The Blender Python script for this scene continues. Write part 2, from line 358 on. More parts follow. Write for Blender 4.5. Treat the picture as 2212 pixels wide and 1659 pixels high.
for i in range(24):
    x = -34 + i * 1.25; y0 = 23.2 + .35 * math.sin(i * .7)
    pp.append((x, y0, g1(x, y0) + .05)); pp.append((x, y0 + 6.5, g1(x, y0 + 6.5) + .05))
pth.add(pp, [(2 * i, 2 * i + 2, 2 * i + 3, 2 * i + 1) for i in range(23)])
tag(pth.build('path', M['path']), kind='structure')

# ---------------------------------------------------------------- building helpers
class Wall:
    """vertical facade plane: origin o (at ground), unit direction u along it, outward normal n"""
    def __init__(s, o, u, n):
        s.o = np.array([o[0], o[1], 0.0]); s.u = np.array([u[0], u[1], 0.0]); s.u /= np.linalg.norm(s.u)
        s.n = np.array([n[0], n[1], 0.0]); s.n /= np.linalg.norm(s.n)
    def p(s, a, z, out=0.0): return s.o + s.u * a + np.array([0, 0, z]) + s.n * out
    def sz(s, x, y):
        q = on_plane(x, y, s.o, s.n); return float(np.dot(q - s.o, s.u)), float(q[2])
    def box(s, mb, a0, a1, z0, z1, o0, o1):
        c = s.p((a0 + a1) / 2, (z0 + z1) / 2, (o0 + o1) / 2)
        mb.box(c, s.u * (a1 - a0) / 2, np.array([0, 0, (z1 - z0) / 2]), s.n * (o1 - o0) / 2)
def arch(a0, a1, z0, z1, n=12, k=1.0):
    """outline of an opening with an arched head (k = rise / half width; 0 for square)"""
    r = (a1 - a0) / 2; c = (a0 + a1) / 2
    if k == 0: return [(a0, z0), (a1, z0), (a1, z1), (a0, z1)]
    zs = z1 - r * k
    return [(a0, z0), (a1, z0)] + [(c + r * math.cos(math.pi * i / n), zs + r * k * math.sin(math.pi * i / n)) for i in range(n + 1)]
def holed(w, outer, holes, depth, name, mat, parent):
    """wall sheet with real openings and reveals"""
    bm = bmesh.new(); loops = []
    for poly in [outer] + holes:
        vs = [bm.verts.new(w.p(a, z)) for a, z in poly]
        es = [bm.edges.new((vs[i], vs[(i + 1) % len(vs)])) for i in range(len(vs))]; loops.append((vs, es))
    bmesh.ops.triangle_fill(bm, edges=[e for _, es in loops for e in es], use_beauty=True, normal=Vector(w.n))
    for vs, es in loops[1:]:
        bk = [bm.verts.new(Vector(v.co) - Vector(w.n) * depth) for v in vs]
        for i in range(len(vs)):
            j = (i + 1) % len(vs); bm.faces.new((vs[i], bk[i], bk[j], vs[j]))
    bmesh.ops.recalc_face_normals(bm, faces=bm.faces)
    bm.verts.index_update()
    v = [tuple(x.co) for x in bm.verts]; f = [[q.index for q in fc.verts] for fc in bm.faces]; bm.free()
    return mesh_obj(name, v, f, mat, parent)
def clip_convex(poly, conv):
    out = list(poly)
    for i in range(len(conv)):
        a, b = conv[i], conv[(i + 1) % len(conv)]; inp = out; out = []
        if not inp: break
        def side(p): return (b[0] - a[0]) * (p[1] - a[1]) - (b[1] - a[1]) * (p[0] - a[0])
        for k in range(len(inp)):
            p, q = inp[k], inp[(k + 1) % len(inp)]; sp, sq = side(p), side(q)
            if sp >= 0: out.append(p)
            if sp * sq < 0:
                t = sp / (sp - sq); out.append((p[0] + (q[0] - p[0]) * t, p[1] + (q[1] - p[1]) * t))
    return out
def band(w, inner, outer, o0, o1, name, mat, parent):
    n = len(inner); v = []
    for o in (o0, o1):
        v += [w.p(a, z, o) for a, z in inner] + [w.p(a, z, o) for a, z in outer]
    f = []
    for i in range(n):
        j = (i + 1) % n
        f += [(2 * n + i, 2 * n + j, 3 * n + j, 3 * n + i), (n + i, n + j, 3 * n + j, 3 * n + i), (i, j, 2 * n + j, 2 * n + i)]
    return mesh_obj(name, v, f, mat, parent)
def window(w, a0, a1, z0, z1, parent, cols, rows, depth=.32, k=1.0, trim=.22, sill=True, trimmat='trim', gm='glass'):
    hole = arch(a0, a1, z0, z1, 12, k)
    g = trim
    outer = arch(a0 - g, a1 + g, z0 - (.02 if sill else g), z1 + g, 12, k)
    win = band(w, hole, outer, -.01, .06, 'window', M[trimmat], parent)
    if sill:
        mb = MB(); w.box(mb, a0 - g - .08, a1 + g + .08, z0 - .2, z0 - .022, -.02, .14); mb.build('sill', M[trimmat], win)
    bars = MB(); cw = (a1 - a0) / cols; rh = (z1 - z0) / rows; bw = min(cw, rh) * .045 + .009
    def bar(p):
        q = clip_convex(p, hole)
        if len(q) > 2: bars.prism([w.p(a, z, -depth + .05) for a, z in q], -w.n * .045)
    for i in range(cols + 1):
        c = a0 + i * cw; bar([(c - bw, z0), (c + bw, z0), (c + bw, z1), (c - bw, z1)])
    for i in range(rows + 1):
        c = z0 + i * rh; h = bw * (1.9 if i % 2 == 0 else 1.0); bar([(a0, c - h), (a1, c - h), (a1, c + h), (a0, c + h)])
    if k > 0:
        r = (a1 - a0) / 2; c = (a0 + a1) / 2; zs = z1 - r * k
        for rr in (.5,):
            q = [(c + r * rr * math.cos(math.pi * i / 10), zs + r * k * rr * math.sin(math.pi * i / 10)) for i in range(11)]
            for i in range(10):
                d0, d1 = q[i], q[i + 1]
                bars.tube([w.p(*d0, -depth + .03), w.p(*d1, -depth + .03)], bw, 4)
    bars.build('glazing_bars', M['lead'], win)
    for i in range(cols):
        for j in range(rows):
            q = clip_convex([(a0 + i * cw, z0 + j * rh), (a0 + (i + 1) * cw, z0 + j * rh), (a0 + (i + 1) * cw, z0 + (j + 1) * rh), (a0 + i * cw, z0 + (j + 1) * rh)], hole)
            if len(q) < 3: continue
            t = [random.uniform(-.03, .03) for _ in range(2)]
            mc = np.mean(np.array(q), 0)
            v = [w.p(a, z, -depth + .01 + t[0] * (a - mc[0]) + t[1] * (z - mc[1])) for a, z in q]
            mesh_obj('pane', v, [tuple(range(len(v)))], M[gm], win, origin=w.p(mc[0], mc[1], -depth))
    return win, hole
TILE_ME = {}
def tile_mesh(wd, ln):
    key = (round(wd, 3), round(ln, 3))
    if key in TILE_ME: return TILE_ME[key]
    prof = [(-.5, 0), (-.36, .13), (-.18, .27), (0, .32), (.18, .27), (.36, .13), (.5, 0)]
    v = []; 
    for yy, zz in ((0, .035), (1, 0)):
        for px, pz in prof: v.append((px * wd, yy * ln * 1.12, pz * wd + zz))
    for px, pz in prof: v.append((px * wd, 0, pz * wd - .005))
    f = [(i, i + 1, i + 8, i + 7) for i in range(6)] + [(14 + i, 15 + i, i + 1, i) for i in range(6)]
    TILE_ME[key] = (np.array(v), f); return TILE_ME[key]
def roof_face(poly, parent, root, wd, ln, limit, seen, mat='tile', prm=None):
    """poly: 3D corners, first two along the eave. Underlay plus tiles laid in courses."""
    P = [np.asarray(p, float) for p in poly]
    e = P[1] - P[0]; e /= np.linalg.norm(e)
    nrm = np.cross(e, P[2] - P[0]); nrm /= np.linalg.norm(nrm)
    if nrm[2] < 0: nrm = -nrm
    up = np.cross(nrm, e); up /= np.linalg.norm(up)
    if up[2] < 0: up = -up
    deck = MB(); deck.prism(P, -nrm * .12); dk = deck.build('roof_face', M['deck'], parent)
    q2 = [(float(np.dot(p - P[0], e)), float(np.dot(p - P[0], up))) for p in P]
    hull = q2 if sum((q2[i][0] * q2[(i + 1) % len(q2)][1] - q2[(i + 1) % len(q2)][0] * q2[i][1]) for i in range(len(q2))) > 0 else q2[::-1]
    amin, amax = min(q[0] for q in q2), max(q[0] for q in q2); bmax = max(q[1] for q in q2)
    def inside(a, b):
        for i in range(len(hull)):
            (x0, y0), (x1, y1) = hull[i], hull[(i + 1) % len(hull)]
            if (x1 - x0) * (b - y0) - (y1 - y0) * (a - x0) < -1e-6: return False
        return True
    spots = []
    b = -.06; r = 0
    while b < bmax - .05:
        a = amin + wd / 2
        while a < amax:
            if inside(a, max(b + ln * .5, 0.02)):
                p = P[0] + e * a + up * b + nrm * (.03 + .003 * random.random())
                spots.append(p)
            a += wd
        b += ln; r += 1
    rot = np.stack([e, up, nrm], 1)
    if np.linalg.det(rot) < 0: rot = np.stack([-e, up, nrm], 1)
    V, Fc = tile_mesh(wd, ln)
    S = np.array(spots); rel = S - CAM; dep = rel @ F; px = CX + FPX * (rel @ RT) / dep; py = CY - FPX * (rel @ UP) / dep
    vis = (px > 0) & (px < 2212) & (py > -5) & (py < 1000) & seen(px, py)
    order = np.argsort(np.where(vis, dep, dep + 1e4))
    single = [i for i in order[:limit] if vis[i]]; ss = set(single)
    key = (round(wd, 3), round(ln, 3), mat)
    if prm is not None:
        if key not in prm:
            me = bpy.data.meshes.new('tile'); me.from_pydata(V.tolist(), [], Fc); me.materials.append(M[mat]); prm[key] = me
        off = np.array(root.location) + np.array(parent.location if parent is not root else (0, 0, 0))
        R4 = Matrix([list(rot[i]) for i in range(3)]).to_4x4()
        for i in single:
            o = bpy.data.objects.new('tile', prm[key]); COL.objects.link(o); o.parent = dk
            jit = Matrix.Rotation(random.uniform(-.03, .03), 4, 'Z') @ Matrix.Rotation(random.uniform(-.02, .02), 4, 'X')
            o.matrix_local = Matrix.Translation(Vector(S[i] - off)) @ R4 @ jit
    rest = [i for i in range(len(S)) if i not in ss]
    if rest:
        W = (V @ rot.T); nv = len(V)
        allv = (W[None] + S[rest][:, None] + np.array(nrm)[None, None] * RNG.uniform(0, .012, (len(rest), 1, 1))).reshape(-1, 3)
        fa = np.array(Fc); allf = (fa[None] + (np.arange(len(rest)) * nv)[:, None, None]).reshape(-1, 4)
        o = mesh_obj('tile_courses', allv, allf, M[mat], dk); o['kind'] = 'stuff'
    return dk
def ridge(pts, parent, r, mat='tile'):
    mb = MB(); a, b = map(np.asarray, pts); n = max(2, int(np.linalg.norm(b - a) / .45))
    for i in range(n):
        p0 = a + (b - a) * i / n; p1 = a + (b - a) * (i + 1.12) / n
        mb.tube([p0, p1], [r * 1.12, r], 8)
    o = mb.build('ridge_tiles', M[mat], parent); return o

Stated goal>
Return exactly, please, the lines of the material from the first one down to and including the line where "tag(pth.build('path', M['path']), kind='structure')" appears.

Task answer>
The Blender Python script for this scene continues. Write part 2, from line 358 on. More parts follow. Write for Blender 4.5. Treat the picture as 2212 pixels wide and 1659 pixels high.
for i in range(24):
    x = -34 + i * 1.25; y0 = 23.2 + .35 * math.sin(i * .7)
    pp.append((x, y0, g1(x, y0) + .05)); pp.append((x, y0 + 6.5, g1(x, y0 + 6.5) + .05))
pth.add(pp, [(2 * i, 2 * i + 2, 2 * i + 3, 2 * i + 1) for i in range(23)])
tag(pth.build('path', M['path']), kind='structure')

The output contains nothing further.